Sunday, July 31, 2011

A SLIM REED

Assuming this debt thing goes through, Democrats got their clocks cleaned -- and I just can't believe any Democrat or liberal is holding out hope for this:

...an official argued that the ultimate trigger was the Bush tax cuts, set to expire at the end of 2012. Obama would block extension of the cuts, either as a final act in office after losing the November 2012 election or as a safely reelected two-term president.

First of all, if Obama loses -- and at this point I think it's much more likely than not -- he's going to work that "graciousness" angle to the very end: he won't veto the renewal of the tax cuts because (he'll tell us) the people will have spoken and it'll only be fair that a democratically elected Mitt Romney or Rick Perry gets to put his stamp on the economy going forward. Yup, he's going to drive us crazy like that to the very end.

But I don't think the threat to veto the renewal is going to last very far into next year. How long do you think it's going to be before Republicans define this as the very sort of tax increase on the middle class Obama vowed to avoid? Because let's face it, the tax cuts on the wealthy will never be decoupled from the tax cuts on everyone else -- not when the House is controlled by the GOP (and the House, constitutionally, gets to originate all tax-oriented bills). This is going to be a campaign issue: Obama threatens massive tax increase on the middle class -- even if he loses, he'll do it in a lame-duck session. It doesn't matter that all the rigmarole in the process outlined in the debt deal is going to screw the middle class, because that's all very complicated and this is simple: It's a tax increase. It's a big-spending liberal Democrat tax increase on the middle-class threatened by big-spending liberal Barack Obama.

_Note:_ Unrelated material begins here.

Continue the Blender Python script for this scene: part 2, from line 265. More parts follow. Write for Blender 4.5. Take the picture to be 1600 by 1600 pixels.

He's going to back down. We're never going to get a penny of revenue from the wealthy because Republicans will go for the triggers in the debt deal every time rather than accept a cent in taxation, even on billionaires, if it's proposed by the bipartisan commission, and then, unless we get tax reform -- which, to the shock of all Serious People will somehow preserve a lot of loopholes for richies even as it screws the middle class again -- the Bush tax cuts will be renewed again. Bank on it.